Tenor Gavan Ring will also perform a number of songs, including two which were performed during that first 1926 broadcast.

RTÉ Raidió na Gaeltachta’s Tús Áite, presented by Fachtna Ó Drisceoil, will take over from 5pm and will include conversations about the history of the broadcasting service, a look through the archives and special guests will share their memories of Irish radio.

RTÉ Radio 1’s Arena will mark the centenary with a special programme, featuring live music and exploring literature with Booker Prize-winning novelist Paul Lynch, novelist Christine Dwyer Hickey and An Cailín Ciúin’s Colm Bairéad.

RTÉ weather forecasts will also be broadcast live from the GPO throughout the day.

An Post has issued a special stamp to mark 100 years of broadcasting.

Unveiled yesterday, An Post said the stamp, which features an antenna surrounded by transmission signals “radiating across the nation”, celebrates a “historic milestone in Irish cultural life” and the evolution of broadcasting over the last century.

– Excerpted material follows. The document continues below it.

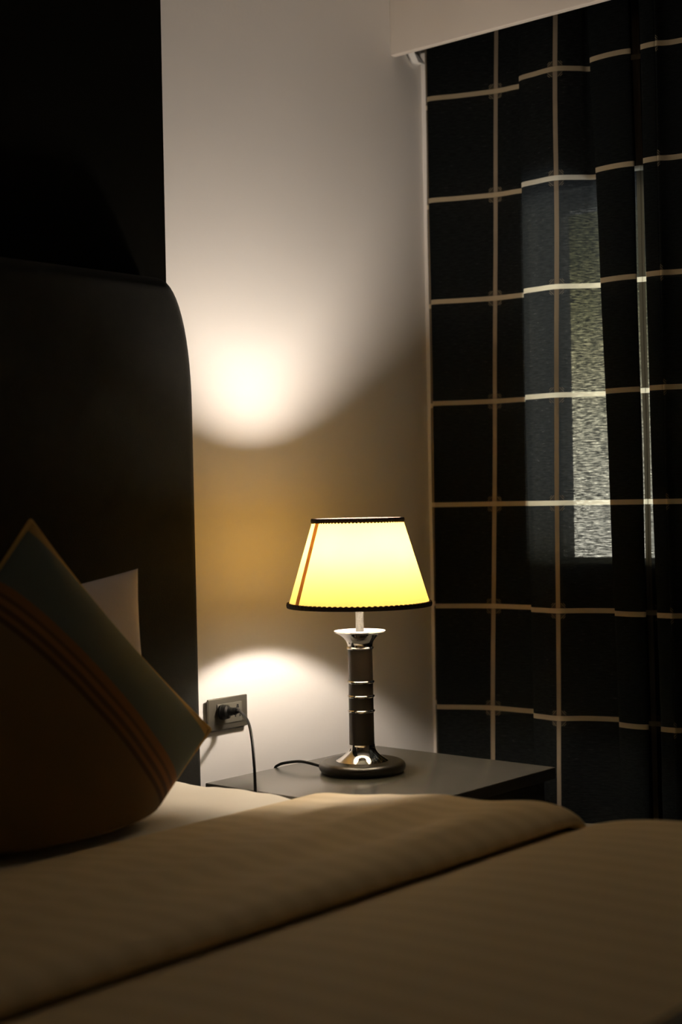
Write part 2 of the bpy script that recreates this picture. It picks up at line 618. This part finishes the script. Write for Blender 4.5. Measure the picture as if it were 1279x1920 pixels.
anchors.append((len(path) - 1, (nD + 1.05) * CU + arc[-1] - arc[ix['Fl']]))
anchors.insert(0, (0, -CU - (arc[ix['s1']])))
us = []
for i in range(len(path)):
    for (i0, u0), (i1, u1) in zip(anchors, anchors[1:]):
        if i0 <= i <= i1:
            f = (arc[i] - arc[i0]) / max(1e-6, arc[i1] - arc[i0])
            us.append(u0 + (u1 - u0) * f)
            break
ZT, ZB = ZC + 0.96, ZC - 0.515
zs = [0.03 + (ZC + 1.228 - 0.03) * j / 90 for j in range(91)]
bm = bmesh.new()
uvl = bm.loops.layers.uv.new('UVMap')
grid = []
for z in zs:
    f = (z - ZB) / (ZT - ZB)
    row = []
    for i, (yt, yb, x) in enumerate(path):
        y = yb + (yt - yb) * f
        wob = 0.0016 * noise.noise(Vector((us[i] * 6, z * 3.0, 1.7)))
        y += 0.004 * noise.noise(Vector((us[i] * 3, z * 2.2, 9.1)))
        row.append(bm.verts.new((min(max(x + wob, 2.8565), 2.9535), min(y, -0.002), z)))
    grid.append(row)
for j in range(len(zs) - 1):
    for i in range(len(path) - 1):
        fc = bm.faces.new((grid[j][i], grid[j][i + 1], grid[j + 1][i + 1], grid[j + 1][i]))
        for lp, (jj, ii) in zip(fc.loops, ((j, i), (j, i + 1), (j + 1, i + 1), (j + 1, i))):
            lp[uvl].uv = (us[ii], zs[jj])
cur = obj('curtain', bm, M['curtain'], angle=80)
tag(cur, 'charcoal curtain with thin cream check lines hanging in loose folds over the window', 'curtain')

# ------------------------------------------------------------------ bed
BX0, BX1 = 0.29, 2.075 * KS
bed = thing('bed', 'wide bed with tall dark upholstered headboard and rounded corners', 'bed', ((BX0 + BX1) / 2, -1.1, 0))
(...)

Minister for Communications Patrick O’Donovan said: “When 2RN began broadcasting, this nation was only in its infancy in the first years of independence, and with limited resources, the State prioritised finding and sharing a new voice for the nation.

“This established, here in Ireland, a medium which to this day remains one of the most accessible and engaging forms of communication and self-expression, which is as popular today as ever with the majority of people here in Ireland still listening to radio on a daily basis.”